- [Written instruction]:
Pull out every line below containing the word "part".

- [Extracted entries]:
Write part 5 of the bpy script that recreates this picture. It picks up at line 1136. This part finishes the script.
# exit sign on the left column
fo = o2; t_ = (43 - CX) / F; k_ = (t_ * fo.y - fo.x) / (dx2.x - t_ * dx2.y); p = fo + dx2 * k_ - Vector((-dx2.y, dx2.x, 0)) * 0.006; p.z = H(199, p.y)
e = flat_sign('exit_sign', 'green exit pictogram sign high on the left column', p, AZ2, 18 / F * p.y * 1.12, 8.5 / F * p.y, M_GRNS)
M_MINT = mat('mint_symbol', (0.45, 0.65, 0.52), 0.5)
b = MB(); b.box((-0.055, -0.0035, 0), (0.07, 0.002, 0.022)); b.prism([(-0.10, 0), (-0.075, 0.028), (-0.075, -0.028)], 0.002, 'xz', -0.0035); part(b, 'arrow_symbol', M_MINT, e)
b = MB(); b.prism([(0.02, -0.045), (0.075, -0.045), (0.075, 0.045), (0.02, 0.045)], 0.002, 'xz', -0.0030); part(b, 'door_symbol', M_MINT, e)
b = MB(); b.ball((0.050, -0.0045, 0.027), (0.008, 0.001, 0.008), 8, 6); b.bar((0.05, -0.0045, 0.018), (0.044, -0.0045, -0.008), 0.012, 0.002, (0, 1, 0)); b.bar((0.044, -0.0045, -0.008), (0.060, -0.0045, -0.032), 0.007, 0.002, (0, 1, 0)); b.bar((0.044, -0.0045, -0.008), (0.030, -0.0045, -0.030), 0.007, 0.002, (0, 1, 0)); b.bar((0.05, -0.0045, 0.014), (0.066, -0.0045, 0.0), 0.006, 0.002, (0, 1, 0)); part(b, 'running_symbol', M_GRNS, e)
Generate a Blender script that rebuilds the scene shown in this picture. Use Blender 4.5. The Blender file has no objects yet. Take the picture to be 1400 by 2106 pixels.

- [Task answer]:
Write part 5 of the bpy script that recreates this picture. It picks up at line 1136. This part finishes the script.
b = MB(); b.box((-0.055, -0.0035, 0), (0.07, 0.002, 0.022)); b.prism([(-0.10, 0), (-0.075, 0.028), (-0.075, -0.028)], 0.002, 'xz', -0.0035); part(b, 'arrow_symbol', M_MINT, e)
b = MB(); b.prism([(0.02, -0.045), (0.075, -0.045), (0.075, 0.045), (0.02, 0.045)], 0.002, 'xz', -0.0030); part(b, 'door_symbol', M_MINT, e)
b = MB(); b.ball((0.050, -0.0045, 0.027), (0.008, 0.001, 0.008), 8, 6); b.bar((0.05, -0.0045, 0.018), (0.044, -0.0045, -0.008), 0.012, 0.002, (0, 1, 0)); b.bar((0.044, -0.0045, -0.008), (0.060, -0.0045, -0.032), 0.007, 0.002, (0, 1, 0)); b.bar((0.044, -0.0045, -0.008), (0.030, -0.0045, -0.030), 0.007, 0.002, (0, 1, 0)); b.bar((0.05, -0.0045, 0.014), (0.066, -0.0045, 0.0), 0.006, 0.002, (0, 1, 0)); part(b, 'running_symbol', M_GRNS, e)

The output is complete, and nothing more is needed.